Tanya Barnett, a graduate student in public policy at George Washington and a member of the Black Graduate Student Association, said she and others in the group are “in agreement that she needs to quit not only because she’s misrepresented herself but she’s fraudulently presented herself as a woman of color.” That amounts to mimicry and blackface, Barnett said.
Moreover, she asked, “How can people respect you when your whole professional life was a lie?”
Barnett said she felt especially sad for Black students who may have approached Krug as a mentor and confidante during this year of particular racial tumult.
“They’re going to this professor thinking, ‘OK, this is someone who can understand where I’m coming from,’ now only to find out that person was a fraud. It’s just cringeworthy.”
Barnett also wondered how many other Black and Latinx women applied for the rare tenure-track faculty job that Krug landed under false pretenses, calling it “sad.” Barnett said that she has no option to have a Black woman adviser in her department, because there aren’t any Black female professors. She said she also hoped that faculty members at George Washington would speak out against Krug, and say "this is wrong."
Figueroa said that many white people study and teach African history, and that it remains entirely unclear to her why Krug would have gone to such lengths to maintain a racial facade.
In any case, Figueroa said, “what needs to be accounted for is what she gained by taking this identity,” in terms of fellowships, grants and more, “and the bullying and gatekeeping of Latina and other women of color she engaged in.”
Bonilla wrote that Krug “gaslit” her and other scholars into believing her story and that they were intellectually inferior.
“While claiming to be a child of addicts from the hood, she boasted about speaking numerous languages, reading ancient texts, and mastering disciplinary methods -- while questioning the work of real [women of color] doing transformative interdisciplinary work that she PANNED,” Bonilla said of Krug.

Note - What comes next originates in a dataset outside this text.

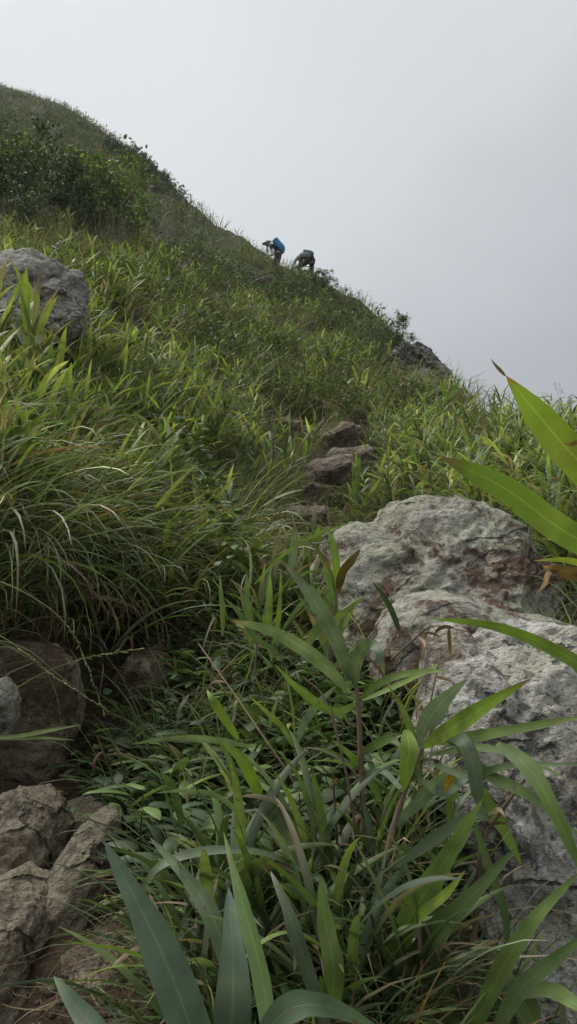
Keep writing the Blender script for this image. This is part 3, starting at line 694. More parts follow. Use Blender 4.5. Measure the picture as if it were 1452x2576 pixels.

The obituary for Krug’s late mother, Sherry Krug, says she was a former teacher from the Kansas City, Mo., area who lived in Albany, N.Y., when she died. The obituary for Stuart Elliott Krug, Krug’s late father, says he was U.S. Navy and Vietnam War veteran who lived in Kansas City before moving to Las Vegas.
It’s unclear exactly how long Krug has been pretending to be Black, but it goes back to graduate school, at least. Krug earned her Ph.D. from the University of Wisconsin at Madison in 2012, and some of her cohorts have publicly said she presented herself as Black throughout her time there. One former classmate tweeted that he always suspected Krug was “full of shit” but he wasn't sure what to do about it.
Lacy Ferrell, a former classmate who is now an associate professor of African history at Central Washington University, said via email that while Krug did present herself as Black at Madison, she was “one of the few (faculty or students) in the program who raised the issue of race in African history. In a program that is predominately white, this is an important conversation that I don't think we, as white historians of Africa, engage with enough.”
Ferrell added, “I’m just so, so sorry that she did so while pretending to be Black. It was incredibly disingenuous, and I believe it devalues her work. She could have contributed so much if she had just spoken as a white woman, but by appropriating an identity that didn't belong to her, she takes away space from Black women and the work they do.”